The only thing left is for us all to become good Buddhists, to realise that the Ying and the Yang are both the same and not the same, and grasping for absolutes in any endeavour will leave us empty handed. It is as if the universe is a large spider web and every move we make, sets off a vibration in the web that influences everything else in the universe including ourselves! Scary is that once, when writing about the way the human brain works, I used exactly the same spider web analogy to illustrate the workings of the human brain! Even our brains mimic the nature of the universe, which is not at all surprising since we are part of it, after all.
But before you follow my foray into ML remember that Goedel died of starvation, he would not eat for fear of being poisoned. How logical is that! For one of the great geniuses of our time? BTW he wasn't the only logician that displayed serious mental instability.

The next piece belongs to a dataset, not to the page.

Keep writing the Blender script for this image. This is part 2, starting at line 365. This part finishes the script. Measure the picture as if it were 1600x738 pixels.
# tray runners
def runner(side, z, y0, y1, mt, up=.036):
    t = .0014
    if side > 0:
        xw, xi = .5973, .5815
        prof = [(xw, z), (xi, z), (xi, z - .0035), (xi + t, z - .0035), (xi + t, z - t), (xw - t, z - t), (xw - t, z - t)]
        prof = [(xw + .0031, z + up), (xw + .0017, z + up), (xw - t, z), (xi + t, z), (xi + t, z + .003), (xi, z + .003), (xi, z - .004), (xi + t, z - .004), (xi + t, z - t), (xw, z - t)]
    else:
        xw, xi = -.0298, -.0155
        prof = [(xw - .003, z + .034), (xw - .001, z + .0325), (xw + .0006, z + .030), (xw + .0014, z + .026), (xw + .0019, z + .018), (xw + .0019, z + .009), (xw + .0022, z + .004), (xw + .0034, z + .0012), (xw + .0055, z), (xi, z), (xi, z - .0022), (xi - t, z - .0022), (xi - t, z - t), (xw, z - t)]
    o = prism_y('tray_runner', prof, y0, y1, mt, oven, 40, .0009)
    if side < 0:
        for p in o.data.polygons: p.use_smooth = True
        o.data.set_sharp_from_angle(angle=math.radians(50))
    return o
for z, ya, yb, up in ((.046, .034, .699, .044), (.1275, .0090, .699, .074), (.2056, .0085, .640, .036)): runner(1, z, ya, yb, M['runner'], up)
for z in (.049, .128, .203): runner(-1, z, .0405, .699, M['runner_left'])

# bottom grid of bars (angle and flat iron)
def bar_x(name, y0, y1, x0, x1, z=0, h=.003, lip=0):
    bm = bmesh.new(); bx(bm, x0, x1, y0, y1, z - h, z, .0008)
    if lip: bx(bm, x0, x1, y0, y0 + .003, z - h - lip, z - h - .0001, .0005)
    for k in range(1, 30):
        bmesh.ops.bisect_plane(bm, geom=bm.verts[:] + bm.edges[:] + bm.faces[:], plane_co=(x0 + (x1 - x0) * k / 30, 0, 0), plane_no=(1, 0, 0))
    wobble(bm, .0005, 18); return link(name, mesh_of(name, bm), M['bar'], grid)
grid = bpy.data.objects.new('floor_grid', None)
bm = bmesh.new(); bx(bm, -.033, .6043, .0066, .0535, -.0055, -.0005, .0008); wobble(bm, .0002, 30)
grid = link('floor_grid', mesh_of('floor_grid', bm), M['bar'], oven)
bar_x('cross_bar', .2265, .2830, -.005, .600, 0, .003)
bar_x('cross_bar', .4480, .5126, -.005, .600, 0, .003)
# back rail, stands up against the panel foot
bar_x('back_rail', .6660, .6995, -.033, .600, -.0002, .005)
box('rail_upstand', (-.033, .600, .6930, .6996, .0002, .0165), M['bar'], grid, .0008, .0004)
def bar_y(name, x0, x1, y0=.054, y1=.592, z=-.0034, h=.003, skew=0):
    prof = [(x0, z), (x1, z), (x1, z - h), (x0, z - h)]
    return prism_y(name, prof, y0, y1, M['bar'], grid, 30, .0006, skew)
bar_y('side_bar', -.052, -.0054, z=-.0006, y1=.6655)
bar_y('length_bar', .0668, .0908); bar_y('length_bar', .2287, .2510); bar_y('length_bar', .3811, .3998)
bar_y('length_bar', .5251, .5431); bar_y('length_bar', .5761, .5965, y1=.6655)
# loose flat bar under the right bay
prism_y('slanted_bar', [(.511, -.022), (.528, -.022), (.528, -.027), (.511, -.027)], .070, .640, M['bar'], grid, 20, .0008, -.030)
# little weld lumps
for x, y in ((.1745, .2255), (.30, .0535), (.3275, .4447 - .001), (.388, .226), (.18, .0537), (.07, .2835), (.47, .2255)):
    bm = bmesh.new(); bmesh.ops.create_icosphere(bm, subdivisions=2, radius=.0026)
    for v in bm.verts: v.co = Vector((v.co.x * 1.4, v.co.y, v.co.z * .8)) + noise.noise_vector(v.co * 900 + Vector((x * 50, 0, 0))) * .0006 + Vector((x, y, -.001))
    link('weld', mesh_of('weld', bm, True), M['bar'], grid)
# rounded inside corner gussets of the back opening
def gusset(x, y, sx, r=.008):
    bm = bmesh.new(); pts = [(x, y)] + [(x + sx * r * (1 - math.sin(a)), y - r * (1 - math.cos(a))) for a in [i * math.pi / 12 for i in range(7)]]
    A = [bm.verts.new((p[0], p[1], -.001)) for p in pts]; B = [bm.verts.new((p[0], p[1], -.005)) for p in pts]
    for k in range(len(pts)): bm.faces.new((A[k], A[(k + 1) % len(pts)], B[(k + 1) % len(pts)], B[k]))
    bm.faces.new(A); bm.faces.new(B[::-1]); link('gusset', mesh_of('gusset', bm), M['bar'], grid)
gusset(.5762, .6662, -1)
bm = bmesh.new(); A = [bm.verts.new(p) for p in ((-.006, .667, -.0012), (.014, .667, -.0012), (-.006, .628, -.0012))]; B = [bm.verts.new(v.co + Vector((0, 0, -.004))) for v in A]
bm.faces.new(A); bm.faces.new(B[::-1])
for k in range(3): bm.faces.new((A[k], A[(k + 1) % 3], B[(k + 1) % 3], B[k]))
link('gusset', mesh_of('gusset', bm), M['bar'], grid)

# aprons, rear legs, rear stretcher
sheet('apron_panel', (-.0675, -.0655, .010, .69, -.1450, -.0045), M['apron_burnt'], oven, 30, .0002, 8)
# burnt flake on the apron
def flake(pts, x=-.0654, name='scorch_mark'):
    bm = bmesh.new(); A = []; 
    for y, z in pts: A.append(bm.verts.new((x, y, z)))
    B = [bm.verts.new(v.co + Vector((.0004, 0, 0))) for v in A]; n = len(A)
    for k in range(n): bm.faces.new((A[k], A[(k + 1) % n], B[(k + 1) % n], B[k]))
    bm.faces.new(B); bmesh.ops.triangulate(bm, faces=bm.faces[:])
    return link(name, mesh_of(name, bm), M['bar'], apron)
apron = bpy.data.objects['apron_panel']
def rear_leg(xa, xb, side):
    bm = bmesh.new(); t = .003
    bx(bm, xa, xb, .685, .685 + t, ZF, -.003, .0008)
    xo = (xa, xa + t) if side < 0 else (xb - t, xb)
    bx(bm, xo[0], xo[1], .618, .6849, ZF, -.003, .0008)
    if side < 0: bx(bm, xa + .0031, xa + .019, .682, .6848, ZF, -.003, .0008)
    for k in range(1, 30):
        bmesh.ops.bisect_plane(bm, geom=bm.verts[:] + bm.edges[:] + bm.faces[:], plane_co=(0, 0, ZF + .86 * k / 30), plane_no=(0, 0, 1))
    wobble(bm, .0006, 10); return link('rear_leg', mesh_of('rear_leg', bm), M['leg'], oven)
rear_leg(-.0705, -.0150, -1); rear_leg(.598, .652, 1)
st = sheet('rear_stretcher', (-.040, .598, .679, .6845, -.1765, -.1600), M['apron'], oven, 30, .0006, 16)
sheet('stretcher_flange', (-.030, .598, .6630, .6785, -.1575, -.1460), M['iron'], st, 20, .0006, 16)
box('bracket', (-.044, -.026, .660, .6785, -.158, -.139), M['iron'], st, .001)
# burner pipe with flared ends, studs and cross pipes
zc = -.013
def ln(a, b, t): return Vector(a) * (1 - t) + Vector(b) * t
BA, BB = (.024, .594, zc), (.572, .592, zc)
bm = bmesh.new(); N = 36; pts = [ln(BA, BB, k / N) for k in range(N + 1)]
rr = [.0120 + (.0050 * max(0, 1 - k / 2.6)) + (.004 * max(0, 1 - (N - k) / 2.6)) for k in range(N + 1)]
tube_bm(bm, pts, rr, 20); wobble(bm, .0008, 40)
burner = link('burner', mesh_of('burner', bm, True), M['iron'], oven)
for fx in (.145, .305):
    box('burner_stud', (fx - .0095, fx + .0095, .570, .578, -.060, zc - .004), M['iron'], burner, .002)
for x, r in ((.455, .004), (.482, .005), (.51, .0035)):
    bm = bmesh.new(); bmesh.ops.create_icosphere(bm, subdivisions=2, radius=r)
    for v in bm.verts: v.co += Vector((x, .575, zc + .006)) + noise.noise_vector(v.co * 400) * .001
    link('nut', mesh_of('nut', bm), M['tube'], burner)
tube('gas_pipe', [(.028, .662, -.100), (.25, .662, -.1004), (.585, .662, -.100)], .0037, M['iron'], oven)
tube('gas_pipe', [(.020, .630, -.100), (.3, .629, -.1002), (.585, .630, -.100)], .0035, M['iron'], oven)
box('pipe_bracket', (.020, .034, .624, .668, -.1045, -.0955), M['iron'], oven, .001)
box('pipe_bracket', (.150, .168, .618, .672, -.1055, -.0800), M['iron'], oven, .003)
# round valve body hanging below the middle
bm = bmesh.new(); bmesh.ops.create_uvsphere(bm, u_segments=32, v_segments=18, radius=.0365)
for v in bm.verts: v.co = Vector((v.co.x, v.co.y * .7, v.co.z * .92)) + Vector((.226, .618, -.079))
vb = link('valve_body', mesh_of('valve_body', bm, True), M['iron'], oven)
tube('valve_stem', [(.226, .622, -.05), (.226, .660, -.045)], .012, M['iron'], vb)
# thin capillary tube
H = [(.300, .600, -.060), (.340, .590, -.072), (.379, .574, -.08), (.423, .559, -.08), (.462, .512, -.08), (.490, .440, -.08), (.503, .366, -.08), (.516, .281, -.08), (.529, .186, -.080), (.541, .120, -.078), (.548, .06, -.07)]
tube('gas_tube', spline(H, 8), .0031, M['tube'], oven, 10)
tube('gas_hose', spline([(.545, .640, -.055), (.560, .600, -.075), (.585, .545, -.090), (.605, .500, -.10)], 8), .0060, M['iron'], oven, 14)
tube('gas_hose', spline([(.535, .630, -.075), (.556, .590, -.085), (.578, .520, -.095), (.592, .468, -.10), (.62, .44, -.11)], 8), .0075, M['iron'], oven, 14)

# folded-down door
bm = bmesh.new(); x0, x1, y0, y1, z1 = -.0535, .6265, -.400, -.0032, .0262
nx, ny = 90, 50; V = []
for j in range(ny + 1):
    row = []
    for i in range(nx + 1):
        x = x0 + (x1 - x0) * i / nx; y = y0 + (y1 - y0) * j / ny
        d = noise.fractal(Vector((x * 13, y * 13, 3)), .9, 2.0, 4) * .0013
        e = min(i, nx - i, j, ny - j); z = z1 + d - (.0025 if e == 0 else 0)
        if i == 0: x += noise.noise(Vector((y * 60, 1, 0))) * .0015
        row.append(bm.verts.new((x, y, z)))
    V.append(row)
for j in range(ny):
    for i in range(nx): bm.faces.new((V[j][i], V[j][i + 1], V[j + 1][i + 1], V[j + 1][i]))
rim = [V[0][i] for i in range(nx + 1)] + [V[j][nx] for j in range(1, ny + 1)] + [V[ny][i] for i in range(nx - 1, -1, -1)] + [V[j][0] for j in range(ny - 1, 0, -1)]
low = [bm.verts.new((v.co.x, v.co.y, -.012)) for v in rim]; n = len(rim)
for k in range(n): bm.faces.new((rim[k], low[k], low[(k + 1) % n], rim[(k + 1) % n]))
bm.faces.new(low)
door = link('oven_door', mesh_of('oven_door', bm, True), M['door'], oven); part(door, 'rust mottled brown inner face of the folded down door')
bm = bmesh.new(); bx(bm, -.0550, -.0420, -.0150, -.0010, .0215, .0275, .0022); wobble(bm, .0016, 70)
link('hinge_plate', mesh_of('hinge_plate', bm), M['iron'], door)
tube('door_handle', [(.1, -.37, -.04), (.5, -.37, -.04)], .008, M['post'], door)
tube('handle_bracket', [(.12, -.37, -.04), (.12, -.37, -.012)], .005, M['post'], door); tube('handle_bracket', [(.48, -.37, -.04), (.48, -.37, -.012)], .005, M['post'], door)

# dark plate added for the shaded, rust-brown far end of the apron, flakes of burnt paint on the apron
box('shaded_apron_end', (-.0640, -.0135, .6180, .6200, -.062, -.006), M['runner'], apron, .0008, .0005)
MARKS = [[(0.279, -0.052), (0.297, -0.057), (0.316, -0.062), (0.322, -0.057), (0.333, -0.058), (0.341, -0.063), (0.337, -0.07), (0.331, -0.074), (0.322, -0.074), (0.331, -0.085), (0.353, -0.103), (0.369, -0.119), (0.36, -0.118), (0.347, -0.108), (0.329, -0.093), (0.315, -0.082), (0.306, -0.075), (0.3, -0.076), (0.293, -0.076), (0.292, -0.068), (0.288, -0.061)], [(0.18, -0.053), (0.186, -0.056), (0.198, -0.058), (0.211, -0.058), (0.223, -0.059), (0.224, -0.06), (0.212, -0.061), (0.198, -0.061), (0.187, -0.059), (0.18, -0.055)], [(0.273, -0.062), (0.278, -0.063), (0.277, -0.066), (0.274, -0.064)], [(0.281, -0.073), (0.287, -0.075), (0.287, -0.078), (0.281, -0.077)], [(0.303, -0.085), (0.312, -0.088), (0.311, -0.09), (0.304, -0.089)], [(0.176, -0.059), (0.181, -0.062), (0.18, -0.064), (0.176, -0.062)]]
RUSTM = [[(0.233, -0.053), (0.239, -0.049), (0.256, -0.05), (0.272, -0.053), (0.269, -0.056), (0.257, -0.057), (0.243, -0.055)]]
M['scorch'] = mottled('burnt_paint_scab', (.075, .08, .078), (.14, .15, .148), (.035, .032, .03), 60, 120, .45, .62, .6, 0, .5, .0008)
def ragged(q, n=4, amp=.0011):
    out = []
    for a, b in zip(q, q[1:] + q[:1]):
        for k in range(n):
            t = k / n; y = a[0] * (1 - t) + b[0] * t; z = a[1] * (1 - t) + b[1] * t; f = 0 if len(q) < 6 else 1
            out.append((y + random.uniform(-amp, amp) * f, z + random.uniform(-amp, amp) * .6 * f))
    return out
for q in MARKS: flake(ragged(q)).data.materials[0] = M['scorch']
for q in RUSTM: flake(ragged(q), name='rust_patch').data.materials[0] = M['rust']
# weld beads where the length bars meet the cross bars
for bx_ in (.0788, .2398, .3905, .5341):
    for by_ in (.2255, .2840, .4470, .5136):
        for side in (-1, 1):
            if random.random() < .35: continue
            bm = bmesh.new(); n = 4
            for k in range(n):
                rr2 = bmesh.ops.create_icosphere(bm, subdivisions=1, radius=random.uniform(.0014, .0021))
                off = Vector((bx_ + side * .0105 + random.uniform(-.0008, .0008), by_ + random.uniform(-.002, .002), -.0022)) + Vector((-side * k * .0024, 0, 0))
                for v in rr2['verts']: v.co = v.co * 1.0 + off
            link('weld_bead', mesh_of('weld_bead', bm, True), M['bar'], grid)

Footnote; I apologise to the reader for Bushi-yfing the translation of the IT into English. Also I recommend the reading of any standard ML text by anyone who would like to incur permanent brain damage. More fun and illuminating however would be to read be some English version of Euclid's elements, it is as far as I know the first axiomatic approach to knowledge and still valid after 2500 years (outside of the logical nitpicking) and is way more accessible. Another more accessible work is 'Goedel Escher Bach (an eternal golden braid)' by Douglas Hoffstaeter.